The data must be written out once more, precisely as given.

-- begin DATA --

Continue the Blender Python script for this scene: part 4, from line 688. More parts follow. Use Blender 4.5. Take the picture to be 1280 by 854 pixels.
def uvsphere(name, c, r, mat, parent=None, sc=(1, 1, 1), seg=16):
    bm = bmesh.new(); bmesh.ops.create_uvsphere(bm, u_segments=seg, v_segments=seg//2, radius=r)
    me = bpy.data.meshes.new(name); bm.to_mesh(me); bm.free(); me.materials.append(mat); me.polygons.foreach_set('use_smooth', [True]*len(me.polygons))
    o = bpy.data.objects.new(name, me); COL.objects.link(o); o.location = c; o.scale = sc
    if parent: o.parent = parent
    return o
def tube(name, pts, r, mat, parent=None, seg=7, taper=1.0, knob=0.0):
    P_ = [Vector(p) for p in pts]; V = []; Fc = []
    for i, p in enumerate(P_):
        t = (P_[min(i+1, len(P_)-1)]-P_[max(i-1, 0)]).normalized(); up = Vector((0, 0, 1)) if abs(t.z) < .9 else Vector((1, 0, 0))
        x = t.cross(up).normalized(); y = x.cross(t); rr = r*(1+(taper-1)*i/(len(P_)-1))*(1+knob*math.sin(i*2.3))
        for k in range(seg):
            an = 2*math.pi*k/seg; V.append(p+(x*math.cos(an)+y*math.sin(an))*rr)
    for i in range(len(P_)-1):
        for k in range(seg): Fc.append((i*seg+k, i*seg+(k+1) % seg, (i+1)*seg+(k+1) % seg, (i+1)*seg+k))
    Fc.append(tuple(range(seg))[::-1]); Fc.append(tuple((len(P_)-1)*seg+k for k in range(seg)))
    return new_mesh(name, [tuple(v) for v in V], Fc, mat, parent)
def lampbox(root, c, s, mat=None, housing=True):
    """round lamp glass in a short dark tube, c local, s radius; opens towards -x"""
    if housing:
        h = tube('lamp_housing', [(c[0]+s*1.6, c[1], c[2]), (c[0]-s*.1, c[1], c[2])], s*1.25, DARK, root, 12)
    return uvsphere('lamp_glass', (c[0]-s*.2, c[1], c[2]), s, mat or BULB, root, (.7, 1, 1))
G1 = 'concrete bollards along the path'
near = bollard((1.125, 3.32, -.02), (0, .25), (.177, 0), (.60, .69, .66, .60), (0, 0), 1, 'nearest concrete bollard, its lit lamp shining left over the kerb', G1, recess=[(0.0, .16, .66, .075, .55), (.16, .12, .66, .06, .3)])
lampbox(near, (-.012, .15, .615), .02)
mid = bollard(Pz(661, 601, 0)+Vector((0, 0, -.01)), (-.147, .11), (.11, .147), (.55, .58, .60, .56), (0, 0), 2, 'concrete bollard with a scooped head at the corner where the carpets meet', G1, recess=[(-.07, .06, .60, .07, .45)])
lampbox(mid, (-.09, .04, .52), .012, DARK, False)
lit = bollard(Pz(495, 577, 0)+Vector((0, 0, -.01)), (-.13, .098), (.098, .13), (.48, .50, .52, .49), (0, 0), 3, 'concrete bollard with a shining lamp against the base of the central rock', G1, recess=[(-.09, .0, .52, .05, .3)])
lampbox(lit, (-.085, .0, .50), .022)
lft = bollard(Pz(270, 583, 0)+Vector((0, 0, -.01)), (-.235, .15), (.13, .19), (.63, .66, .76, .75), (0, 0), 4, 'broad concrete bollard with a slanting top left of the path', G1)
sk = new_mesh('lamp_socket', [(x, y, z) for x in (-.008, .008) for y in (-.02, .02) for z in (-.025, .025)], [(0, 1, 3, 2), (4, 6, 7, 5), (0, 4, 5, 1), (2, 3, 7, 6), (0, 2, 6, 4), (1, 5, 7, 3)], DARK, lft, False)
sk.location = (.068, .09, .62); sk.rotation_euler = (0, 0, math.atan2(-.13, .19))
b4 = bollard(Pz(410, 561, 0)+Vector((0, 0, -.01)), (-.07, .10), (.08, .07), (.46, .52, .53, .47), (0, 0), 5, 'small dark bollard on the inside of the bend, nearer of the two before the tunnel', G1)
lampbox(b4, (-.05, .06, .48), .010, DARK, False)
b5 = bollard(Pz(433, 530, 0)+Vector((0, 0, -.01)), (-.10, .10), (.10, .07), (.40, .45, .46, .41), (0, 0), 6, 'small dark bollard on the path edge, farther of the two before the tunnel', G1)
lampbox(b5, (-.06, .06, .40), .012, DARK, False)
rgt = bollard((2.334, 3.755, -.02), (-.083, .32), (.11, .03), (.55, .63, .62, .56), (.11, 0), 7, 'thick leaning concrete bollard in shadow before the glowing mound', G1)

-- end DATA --

**FINISHED EXERCISE:**
Continue the Blender Python script for this scene: part 4, from line 688. More parts follow. Use Blender 4.5. Take the picture to be 1280 by 854 pixels.
def uvsphere(name, c, r, mat, parent=None, sc=(1, 1, 1), seg=16):
    bm = bmesh.new(); bmesh.ops.create_uvsphere(bm, u_segments=seg, v_segments=seg//2, radius=r)
    me = bpy.data.meshes.new(name); bm.to_mesh(me); bm.free(); me.materials.append(mat); me.polygons.foreach_set('use_smooth', [True]*len(me.polygons))
    o = bpy.data.objects.new(name, me); COL.objects.link(o); o.location = c; o.scale = sc
    if parent: o.parent = parent
    return o
def tube(name, pts, r, mat, parent=None, seg=7, taper=1.0, knob=0.0):
    P_ = [Vector(p) for p in pts]; V = []; Fc = []
    for i, p in enumerate(P_):
        t = (P_[min(i+1, len(P_)-1)]-P_[max(i-1, 0)]).normalized(); up = Vector((0, 0, 1)) if abs(t.z) < .9 else Vector((1, 0, 0))
        x = t.cross(up).normalized(); y = x.cross(t); rr = r*(1+(taper-1)*i/(len(P_)-1))*(1+knob*math.sin(i*2.3))
        for k in range(seg):
            an = 2*math.pi*k/seg; V.append(p+(x*math.cos(an)+y*math.sin(an))*rr)
    for i in range(len(P_)-1):
        for k in range(seg): Fc.append((i*seg+k, i*seg+(k+1) % seg, (i+1)*seg+(k+1) % seg, (i+1)*seg+k))
    Fc.append(tuple(range(seg))[::-1]); Fc.append(tuple((len(P_)-1)*seg+k for k in range(seg)))
    return new_mesh(name, [tuple(v) for v in V], Fc, mat, parent)
def lampbox(root, c, s, mat=None, housing=True):
    """round lamp glass in a short dark tube, c local, s radius; opens towards -x"""
    if housing:
        h = tube('lamp_housing', [(c[0]+s*1.6, c[1], c[2]), (c[0]-s*.1, c[1], c[2])], s*1.25, DARK, root, 12)
    return uvsphere('lamp_glass', (c[0]-s*.2, c[1], c[2]), s, mat or BULB, root, (.7, 1, 1))
G1 = 'concrete bollards along the path'
near = bollard((1.125, 3.32, -.02), (0, .25), (.177, 0), (.60, .69, .66, .60), (0, 0), 1, 'nearest concrete bollard, its lit lamp shining left over the kerb', G1, recess=[(0.0, .16, .66, .075, .55), (.16, .12, .66, .06, .3)])
lampbox(near, (-.012, .15, .615), .02)
mid = bollard(Pz(661, 601, 0)+Vector((0, 0, -.01)), (-.147, .11), (.11, .147), (.55, .58, .60, .56), (0, 0), 2, 'concrete bollard with a scooped head at the corner where the carpets meet', G1, recess=[(-.07, .06, .60, .07, .45)])
lampbox(mid, (-.09, .04, .52), .012, DARK, False)
lit = bollard(Pz(495, 577, 0)+Vector((0, 0, -.01)), (-.13, .098), (.098, .13), (.48, .50, .52, .49), (0, 0), 3, 'concrete bollard with a shining lamp against the base of the central rock', G1, recess=[(-.09, .0, .52, .05, .3)])
lampbox(lit, (-.085, .0, .50), .022)
lft = bollard(Pz(270, 583, 0)+Vector((0, 0, -.01)), (-.235, .15), (.13, .19), (.63, .66, .76, .75), (0, 0), 4, 'broad concrete bollard with a slanting top left of the path', G1)
sk = new_mesh('lamp_socket', [(x, y, z) for x in (-.008, .008) for y in (-.02, .02) for z in (-.025, .025)], [(0, 1, 3, 2), (4, 6, 7, 5), (0, 4, 5, 1), (2, 3, 7, 6), (0, 2, 6, 4), (1, 5, 7, 3)], DARK, lft, False)
sk.location = (.068, .09, .62); sk.rotation_euler = (0, 0, math.atan2(-.13, .19))
b4 = bollard(Pz(410, 561, 0)+Vector((0, 0, -.01)), (-.07, .10), (.08, .07), (.46, .52, .53, .47), (0, 0), 5, 'small dark bollard on the inside of the bend, nearer of the two before the tunnel', G1)
lampbox(b4, (-.05, .06, .48), .010, DARK, False)
b5 = bollard(Pz(433, 530, 0)+Vector((0, 0, -.01)), (-.10, .10), (.10, .07), (.40, .45, .46, .41), (0, 0), 6, 'small dark bollard on the path edge, farther of the two before the tunnel', G1)
lampbox(b5, (-.06, .06, .40), .012, DARK, False)
rgt = bollard((2.334, 3.755, -.02), (-.083, .32), (.11, .03), (.55, .63, .62, .56), (.11, 0), 7, 'thick leaning concrete bollard in shadow before the glowing mound', G1)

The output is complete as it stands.